A Texas resident named Jasmine Taylor, also became a part of the ‘Cash Stuffing,’ trend and she started posting on TikTok and teaching people a new way of budgeting. “I started sharing it and it just took off,” said Taylor.
She has been employing the method of cash stuffing since her 30th birthday. “I personally use what I call a zero-based budget, so whatever I get paid, every single dollar I make I give it a place,” explained Taylor. Her views on TikTok have found a tremendous reach. “I think more people are attracted to it because so many people just aren’t financially literate, so just having a straightforward method of budgeting in the times we’re currently living in…is just so much more appealing to people,” added Taylor.

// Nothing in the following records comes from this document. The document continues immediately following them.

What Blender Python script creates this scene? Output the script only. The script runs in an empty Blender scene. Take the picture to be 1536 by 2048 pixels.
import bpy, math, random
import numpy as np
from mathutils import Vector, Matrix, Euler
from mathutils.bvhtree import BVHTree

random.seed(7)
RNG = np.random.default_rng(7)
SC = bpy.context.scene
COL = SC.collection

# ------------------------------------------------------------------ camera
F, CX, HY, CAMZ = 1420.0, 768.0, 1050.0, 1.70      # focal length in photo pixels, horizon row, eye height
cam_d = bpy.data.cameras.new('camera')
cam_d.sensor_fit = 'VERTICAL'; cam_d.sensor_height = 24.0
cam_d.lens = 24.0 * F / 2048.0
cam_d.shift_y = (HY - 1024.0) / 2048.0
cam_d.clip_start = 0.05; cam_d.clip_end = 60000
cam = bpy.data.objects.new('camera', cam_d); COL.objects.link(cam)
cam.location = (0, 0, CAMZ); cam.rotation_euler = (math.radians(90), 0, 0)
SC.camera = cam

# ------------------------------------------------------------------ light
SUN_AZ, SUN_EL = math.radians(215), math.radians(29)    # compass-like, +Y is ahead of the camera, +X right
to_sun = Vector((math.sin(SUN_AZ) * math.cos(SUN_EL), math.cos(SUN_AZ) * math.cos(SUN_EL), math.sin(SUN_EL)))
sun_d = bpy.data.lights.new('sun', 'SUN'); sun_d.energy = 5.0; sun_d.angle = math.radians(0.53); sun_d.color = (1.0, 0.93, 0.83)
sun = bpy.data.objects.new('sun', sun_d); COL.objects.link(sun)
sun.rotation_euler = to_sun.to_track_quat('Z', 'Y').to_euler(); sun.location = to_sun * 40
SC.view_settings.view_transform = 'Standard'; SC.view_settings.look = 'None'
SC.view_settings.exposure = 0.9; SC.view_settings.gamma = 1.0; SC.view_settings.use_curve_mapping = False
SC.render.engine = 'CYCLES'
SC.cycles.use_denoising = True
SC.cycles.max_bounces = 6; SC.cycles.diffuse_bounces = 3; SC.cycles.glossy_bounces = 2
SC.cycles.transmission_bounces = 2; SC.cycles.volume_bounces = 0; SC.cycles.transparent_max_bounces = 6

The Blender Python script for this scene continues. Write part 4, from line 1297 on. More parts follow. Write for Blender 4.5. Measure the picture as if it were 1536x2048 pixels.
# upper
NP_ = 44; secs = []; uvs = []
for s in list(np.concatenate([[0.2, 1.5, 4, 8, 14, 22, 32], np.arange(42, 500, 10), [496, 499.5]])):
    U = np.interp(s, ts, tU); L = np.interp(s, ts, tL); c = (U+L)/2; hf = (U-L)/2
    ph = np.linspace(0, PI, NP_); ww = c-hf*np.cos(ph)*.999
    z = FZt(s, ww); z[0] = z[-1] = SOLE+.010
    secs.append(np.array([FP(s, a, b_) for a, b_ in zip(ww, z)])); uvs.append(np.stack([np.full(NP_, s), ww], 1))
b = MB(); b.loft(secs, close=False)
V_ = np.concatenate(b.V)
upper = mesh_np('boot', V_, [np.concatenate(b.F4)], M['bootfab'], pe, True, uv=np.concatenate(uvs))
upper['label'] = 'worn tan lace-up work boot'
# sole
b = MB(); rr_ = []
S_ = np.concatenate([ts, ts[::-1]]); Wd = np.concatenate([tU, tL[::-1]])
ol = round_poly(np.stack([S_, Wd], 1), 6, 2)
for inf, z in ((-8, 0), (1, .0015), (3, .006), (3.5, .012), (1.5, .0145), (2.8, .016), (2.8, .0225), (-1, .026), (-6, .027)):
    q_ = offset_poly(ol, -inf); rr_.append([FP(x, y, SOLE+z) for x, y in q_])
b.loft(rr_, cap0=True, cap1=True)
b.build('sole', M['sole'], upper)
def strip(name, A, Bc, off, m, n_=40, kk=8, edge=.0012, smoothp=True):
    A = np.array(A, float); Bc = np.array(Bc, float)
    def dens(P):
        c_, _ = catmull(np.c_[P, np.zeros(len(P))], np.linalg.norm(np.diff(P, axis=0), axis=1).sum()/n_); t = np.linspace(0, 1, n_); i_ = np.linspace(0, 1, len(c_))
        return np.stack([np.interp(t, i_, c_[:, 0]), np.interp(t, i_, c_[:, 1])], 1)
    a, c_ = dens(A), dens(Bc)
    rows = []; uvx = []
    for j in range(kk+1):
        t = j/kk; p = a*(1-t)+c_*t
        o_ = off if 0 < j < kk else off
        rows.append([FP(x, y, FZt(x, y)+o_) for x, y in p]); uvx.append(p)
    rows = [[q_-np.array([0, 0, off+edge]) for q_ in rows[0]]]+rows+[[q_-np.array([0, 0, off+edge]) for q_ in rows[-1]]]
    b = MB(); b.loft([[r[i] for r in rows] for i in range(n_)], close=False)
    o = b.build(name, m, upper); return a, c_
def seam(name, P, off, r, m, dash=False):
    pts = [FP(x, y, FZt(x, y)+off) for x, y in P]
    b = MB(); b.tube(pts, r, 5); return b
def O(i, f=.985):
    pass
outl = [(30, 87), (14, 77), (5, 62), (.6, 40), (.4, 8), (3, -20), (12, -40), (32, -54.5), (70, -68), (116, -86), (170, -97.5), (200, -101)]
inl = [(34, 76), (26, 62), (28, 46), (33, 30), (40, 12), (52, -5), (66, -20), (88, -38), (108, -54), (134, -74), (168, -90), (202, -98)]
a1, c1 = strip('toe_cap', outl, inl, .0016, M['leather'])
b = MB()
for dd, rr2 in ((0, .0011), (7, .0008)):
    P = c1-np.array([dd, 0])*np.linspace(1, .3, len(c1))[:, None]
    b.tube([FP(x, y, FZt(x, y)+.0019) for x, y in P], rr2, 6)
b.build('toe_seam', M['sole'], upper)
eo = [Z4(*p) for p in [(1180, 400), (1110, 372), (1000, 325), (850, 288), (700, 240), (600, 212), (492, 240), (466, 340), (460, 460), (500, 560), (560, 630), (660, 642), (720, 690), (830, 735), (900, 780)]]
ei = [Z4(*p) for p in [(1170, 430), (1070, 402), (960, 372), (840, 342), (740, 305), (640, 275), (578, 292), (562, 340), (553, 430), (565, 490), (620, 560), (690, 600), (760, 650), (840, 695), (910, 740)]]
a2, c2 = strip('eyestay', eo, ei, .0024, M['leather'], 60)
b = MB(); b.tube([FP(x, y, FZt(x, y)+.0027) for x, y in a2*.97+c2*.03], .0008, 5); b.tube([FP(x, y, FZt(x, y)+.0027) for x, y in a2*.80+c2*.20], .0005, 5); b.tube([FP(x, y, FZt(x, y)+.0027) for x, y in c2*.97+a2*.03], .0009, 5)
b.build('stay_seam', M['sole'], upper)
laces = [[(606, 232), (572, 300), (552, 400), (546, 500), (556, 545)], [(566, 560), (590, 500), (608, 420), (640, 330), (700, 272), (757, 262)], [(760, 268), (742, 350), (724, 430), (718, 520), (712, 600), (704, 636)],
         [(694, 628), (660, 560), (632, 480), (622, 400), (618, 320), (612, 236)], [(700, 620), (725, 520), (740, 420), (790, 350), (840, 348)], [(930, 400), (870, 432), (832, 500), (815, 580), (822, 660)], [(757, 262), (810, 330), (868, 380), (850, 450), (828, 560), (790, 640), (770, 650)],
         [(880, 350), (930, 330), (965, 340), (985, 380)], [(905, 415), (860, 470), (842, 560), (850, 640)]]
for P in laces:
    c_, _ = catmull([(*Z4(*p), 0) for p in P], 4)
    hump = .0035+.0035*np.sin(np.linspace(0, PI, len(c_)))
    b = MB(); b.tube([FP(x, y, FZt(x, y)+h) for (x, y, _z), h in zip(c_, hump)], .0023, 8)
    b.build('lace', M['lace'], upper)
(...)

What Do Financial Experts Say About The New Cash Trend?
The financial experts have conveyed that the rising popularity of cash stuffing is a direct impact of the current economic times. Stewart Fields, Managing Partner at OpenAir advisers, sees a lot of advantages of cash stuffing. “People are feeling the squeeze, they are feeling the pressure, they are seeing their savings dwindle and they are looking for any habits to get better. The biggest benefits is not using your credit cards and not going into further debt or to reduce the debt that you already carry,” he commented.
Rob Wilson, a CMU graduate and personal finance expert, applauded the new trend. He said, “I was actually happy to see someone implementing a way to be very intentional about the money that they wanted to save for the future.”
However, with benefits, also come certain criticisms and disadvantages. As Fields explained, “Cash can be lost, it can be stolen many home owner insurance policies, many renter insurance policies don’t cover lost cash and if they do, it’s very minimal.” Along similar lines, Robert too commented, “I have to say that I’m not necessarily a fan of having all this cash around and putting it in different envelopes. Anytime you have cash sitting underneath your mattress or around the house somewhere. The danger is that somebody could walk away with it and so it is definitely not the most secure way to keep your hard-earned money.”